Exercise directions: Retype the stretch of lines that starts at the line containing "Write the bpy" and ends at the line containing "R = math.radians", inclusive. Do not include pictures.

┄┄┄┄┄┄┄┄┄┄

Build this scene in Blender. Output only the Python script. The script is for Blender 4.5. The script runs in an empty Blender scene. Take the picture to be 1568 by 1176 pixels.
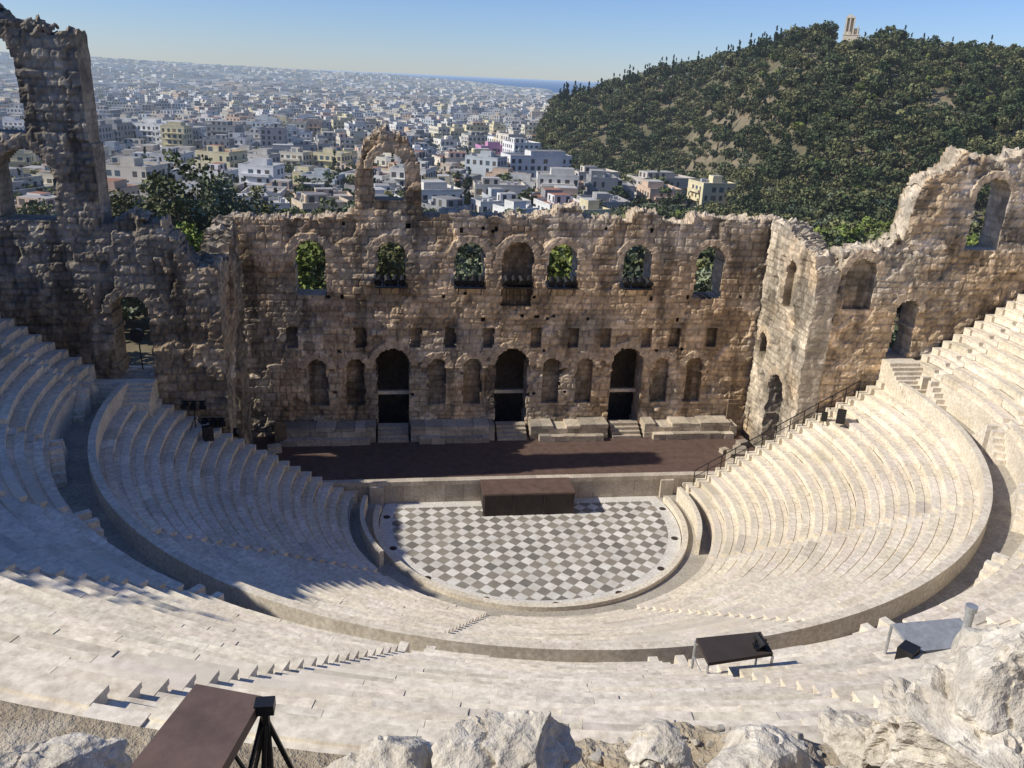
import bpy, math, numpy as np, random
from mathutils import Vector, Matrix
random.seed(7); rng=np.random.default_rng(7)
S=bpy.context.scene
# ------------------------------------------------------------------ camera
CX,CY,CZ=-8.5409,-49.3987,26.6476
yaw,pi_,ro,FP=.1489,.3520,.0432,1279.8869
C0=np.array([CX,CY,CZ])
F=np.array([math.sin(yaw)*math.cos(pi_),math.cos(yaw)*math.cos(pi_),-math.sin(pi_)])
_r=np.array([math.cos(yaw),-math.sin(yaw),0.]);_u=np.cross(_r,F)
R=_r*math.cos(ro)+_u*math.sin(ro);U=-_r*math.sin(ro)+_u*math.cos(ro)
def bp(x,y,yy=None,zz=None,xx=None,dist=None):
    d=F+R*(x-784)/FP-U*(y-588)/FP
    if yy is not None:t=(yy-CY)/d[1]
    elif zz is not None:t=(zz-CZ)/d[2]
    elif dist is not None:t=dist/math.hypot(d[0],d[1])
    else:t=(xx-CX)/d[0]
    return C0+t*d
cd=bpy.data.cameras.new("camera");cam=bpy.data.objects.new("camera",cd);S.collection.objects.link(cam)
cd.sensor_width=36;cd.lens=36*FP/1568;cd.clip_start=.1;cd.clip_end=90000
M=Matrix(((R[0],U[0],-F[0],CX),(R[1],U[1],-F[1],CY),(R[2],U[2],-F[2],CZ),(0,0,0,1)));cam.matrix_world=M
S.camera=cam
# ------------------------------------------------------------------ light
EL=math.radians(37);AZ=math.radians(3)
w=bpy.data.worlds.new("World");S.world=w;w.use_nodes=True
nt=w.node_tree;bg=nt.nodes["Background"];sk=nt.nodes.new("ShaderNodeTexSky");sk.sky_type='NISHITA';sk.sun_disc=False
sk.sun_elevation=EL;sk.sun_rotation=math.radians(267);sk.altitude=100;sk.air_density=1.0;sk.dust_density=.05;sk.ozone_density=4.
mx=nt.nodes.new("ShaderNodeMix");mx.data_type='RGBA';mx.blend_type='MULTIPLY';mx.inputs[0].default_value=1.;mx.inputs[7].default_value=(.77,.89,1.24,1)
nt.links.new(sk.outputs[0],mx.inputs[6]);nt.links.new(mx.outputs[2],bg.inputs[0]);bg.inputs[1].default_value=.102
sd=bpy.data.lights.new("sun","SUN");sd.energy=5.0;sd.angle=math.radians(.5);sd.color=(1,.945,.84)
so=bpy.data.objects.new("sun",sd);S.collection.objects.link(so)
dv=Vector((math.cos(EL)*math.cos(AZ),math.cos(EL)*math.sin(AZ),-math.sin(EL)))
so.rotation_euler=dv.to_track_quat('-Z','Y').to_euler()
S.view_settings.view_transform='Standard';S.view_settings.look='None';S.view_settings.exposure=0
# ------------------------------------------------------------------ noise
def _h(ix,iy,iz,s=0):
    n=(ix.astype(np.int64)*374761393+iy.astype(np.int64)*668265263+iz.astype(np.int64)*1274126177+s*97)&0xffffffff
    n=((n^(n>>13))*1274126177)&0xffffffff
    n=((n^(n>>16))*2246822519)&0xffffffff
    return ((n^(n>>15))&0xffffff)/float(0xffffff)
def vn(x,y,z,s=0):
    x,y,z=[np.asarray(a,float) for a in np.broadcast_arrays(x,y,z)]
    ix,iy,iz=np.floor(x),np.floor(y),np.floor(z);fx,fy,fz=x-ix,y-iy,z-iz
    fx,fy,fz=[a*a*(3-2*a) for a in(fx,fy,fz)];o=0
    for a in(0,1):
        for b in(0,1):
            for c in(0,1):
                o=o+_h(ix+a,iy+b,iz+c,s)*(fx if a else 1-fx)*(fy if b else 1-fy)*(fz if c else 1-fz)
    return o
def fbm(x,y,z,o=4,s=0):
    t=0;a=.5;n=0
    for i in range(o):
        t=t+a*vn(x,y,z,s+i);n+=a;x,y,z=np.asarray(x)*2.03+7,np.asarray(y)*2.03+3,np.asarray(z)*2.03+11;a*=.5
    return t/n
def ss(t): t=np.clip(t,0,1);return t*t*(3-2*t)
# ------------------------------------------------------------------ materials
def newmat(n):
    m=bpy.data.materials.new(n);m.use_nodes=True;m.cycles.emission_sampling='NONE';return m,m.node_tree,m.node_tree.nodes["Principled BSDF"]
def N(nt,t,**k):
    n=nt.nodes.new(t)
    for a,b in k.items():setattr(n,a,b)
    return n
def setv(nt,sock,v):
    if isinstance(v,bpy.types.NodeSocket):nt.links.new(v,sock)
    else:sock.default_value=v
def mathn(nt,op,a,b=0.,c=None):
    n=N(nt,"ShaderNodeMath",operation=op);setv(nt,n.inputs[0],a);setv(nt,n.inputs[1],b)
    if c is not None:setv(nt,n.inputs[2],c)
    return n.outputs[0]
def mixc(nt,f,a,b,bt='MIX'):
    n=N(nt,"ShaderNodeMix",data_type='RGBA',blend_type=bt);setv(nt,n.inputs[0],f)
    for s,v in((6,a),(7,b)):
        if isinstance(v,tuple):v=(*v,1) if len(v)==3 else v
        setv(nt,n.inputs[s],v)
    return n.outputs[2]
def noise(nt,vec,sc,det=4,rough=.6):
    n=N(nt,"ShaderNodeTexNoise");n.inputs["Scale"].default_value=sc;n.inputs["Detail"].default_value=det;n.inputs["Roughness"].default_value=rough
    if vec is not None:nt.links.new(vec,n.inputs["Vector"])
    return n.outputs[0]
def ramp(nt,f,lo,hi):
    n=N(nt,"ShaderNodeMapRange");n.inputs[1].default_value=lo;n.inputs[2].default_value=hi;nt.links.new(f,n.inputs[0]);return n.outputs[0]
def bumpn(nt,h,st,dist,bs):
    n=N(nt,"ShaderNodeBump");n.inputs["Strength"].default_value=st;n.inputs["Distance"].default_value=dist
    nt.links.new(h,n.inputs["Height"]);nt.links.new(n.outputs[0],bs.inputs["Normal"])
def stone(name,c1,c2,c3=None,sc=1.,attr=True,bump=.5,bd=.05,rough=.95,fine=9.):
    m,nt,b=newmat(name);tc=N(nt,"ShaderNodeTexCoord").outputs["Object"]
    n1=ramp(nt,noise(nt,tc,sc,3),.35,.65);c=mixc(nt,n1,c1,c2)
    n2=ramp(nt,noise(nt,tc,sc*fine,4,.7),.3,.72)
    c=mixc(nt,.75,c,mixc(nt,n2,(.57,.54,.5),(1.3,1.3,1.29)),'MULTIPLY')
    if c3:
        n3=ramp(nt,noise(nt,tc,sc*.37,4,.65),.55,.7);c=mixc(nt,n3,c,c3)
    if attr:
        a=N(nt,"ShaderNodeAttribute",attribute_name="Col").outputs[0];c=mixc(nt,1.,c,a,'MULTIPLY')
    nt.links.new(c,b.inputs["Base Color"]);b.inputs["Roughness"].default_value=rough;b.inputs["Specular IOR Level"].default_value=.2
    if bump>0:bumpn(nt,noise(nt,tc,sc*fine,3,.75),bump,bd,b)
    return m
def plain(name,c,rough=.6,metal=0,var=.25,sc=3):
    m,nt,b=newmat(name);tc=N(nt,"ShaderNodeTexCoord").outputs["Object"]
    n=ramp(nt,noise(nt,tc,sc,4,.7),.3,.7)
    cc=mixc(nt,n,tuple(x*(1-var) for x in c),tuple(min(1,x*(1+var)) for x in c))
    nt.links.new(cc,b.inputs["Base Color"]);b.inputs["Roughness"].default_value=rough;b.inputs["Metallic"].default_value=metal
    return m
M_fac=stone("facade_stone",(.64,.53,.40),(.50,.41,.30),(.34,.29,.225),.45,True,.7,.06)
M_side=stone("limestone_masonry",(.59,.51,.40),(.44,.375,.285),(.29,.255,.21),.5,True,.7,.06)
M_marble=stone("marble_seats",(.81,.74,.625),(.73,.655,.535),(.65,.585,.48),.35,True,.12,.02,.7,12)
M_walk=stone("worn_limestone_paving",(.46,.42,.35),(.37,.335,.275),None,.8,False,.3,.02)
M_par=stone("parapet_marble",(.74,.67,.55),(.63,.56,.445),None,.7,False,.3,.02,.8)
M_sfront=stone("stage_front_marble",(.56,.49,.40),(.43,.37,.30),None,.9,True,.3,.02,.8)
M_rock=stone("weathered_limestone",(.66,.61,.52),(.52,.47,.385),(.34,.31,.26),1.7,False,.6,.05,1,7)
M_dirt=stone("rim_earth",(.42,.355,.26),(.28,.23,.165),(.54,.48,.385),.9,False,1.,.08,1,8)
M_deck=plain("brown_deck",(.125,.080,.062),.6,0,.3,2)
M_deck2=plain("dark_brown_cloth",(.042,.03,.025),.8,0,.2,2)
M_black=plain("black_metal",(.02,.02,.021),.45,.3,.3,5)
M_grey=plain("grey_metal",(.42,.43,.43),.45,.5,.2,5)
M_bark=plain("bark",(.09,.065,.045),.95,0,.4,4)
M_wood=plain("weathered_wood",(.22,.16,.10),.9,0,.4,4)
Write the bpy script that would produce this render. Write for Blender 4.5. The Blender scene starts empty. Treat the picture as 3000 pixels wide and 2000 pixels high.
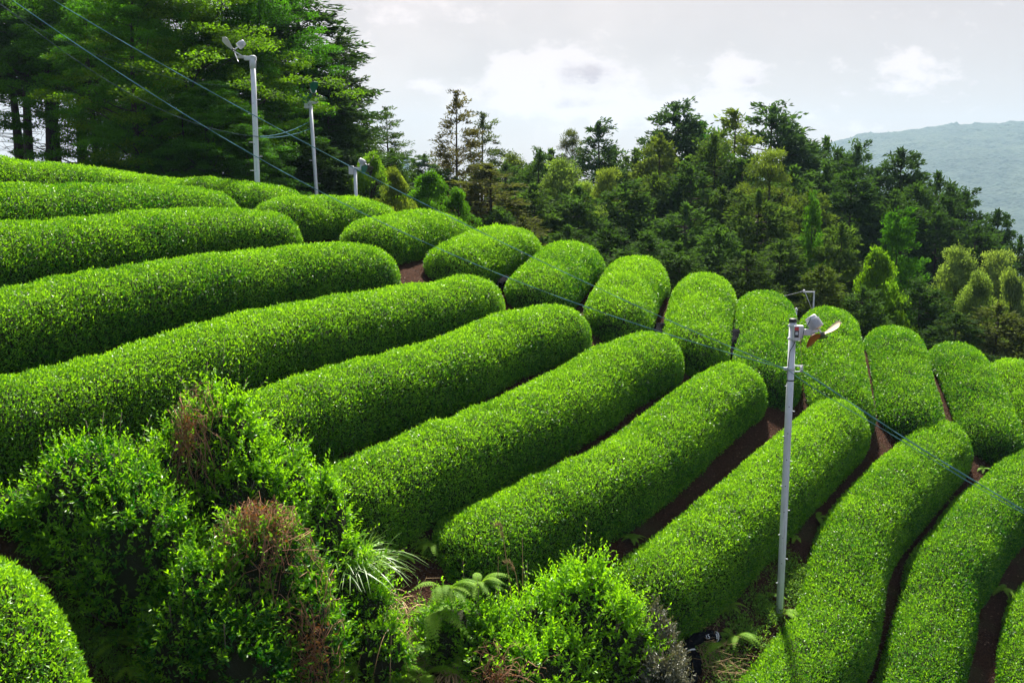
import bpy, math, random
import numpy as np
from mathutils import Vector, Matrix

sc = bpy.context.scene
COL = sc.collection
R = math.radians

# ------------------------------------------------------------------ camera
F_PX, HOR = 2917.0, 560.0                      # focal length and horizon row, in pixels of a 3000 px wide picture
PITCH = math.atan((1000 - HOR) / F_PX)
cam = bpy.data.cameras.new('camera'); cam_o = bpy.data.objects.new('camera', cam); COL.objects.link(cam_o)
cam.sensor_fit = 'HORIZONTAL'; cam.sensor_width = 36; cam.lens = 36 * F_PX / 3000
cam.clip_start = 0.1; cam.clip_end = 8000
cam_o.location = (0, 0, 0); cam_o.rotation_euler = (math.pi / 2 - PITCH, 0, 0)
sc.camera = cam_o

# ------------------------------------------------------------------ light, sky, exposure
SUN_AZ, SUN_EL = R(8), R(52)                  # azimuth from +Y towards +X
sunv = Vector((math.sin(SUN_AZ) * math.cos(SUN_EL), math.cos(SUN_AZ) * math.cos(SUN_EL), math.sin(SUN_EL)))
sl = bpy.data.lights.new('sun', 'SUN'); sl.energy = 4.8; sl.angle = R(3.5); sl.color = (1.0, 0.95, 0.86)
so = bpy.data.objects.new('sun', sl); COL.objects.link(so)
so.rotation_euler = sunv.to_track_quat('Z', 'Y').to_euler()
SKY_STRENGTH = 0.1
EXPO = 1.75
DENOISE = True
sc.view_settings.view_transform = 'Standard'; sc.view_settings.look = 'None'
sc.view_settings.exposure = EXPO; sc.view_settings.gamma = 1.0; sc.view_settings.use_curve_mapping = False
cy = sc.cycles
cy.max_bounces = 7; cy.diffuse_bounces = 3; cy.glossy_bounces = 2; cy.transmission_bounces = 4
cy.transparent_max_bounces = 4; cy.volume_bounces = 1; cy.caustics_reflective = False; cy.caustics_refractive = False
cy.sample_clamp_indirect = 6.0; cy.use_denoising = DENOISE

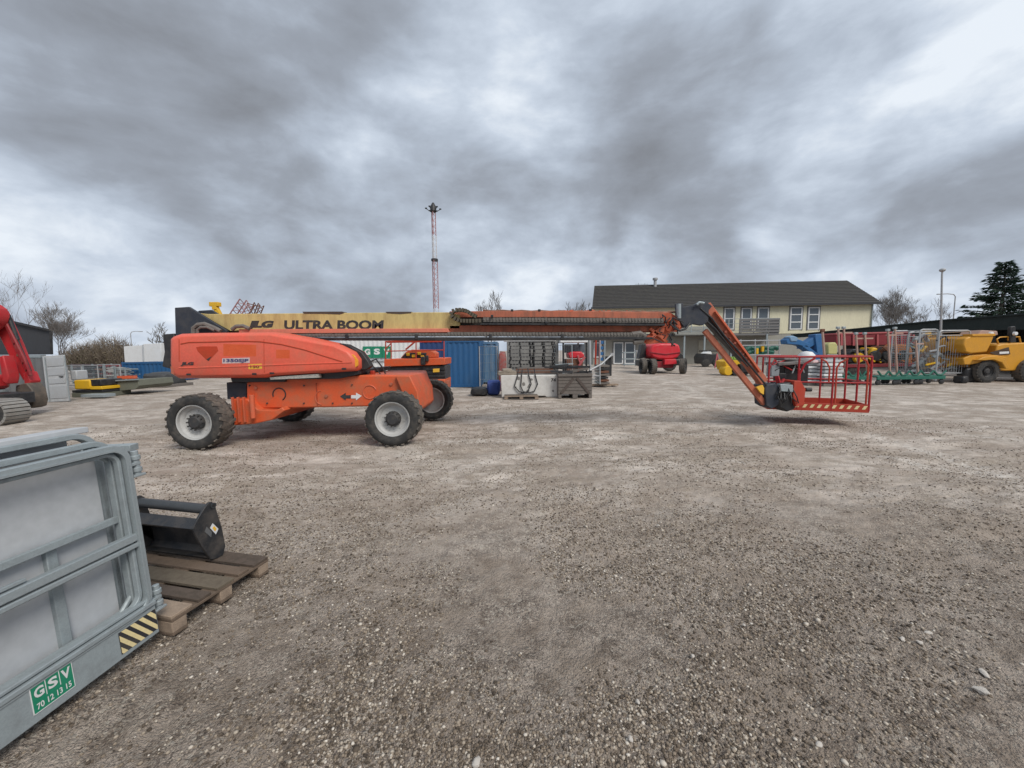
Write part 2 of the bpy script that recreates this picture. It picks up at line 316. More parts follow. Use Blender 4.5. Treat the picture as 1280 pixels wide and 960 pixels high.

┄┄┄┄┄┄┄┄┄┄

Full solution:
Write the bpy script that would produce this render. Write for Blender 4.5. The Blender scene starts empty. Treat the picture as 3000 pixels wide and 2000 pixels high.
import bpy, math, random
import numpy as np
from mathutils import Vector, Matrix

sc = bpy.context.scene
COL = sc.collection
R = math.radians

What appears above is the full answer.